N.J. Shore town is accepting applications for 70 new affordable housing apartments

A new affordable housing development, Cornerstone at Lacey III, is accepting applications for 70 new apartment units in Lacey, Ocean County, until the end of the month.

This will be the third phase of the development which will now have 188 units and will help fulfill the state-mandate for low-to-moderate income housing in the township.

“This finishes up my prior, round-three obligation,” Veronica Laureigh, the township administrator, told NJ Advance Media this week. “We keep building these units, whether they are affordable or market-rate, and some people don’t want to see that.

“It’s the NIMBY effect, Not In My Backyard. Community members don’t recognize that we need it until they’re the ones that need it.”

Laureigh knows her township well. She has been employed by it for 42 years, starting with a summer job at 16. The first affordable housing here opened eight years ago, with the first phase of Cornerstone at Lacey.

The obligation to create affordable homes is recalculated in cycles known as rounds. Those obligations are determined by looking at the need for low-to-moderate-income housing in each municipality.

Each of the state’s 564 municipalities are required to create plans that realistically zone for affordable housing on land available for residential development.

Gov. Phil Murphy signed new affordable-housing legislation into law last year to streamline municipal obligations, which for the past decade had fallen to state courts to enforce.

The state’s first affordable housing laws were passed in 1985 and a series of state Supreme Court rulings from 1975 to 2015 have been upheld.

The majority of Lacey is in the state Pinelands Reserve, which has restrictive building requirements.

The Cornerstone at Lacey is a 19-acre, former nursing home property the township owns near the Garden State Parkway.

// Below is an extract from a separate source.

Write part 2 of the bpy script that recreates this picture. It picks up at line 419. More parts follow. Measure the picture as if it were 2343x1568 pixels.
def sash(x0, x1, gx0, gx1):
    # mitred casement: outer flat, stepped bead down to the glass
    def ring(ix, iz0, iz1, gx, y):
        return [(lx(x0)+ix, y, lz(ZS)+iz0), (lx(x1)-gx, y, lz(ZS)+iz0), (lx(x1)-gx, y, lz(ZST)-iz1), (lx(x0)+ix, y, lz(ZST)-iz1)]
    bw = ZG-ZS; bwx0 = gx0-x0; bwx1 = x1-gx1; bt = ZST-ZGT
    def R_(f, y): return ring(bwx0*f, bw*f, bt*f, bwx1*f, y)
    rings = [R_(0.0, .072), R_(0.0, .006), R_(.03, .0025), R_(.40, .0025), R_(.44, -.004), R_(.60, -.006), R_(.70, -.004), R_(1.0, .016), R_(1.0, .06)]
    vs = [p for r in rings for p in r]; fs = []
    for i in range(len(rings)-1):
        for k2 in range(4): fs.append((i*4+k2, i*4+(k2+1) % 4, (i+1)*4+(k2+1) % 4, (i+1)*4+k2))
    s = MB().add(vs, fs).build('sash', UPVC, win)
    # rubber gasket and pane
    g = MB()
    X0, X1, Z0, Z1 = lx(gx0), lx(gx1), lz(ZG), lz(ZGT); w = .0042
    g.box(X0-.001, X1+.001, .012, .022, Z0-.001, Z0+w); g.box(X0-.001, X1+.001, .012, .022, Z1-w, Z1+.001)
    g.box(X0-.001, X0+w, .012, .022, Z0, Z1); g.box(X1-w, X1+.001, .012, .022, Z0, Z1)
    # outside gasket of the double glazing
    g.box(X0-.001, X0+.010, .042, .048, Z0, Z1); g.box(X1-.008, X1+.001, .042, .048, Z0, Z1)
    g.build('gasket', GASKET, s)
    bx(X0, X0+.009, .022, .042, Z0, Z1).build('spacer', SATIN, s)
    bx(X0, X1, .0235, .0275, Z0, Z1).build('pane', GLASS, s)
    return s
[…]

“I found what I like to do in life, and this is it,” Joe Del Duca, an executive in the Walters Group, the builders of Corner at Lacey, told NJ Advance Media. “If that person who hates affordable housing, the next time they go to the restaurant and the waiter who is waiting on them, or the driver of the school bus taking the children to school – you want to tell me that you don’t want those people to live in your community?

“That’s what affordable housing is doing, (helping) the people who are already part of the fabric of your community but just can’t afford to live here.”

Municipalities are expected to add or rehabilitate more than 146,000 units of affordable housing by 2035, according to the state’s new calculations. But other state and national studies place needed units at up to 240,000.

Del Duca said he is also proud that affordable housing promotes diverse communities that have the potential to lift everyone’s quality of life. His company has built and operates more than 2,000 affordable-housing properties across the state.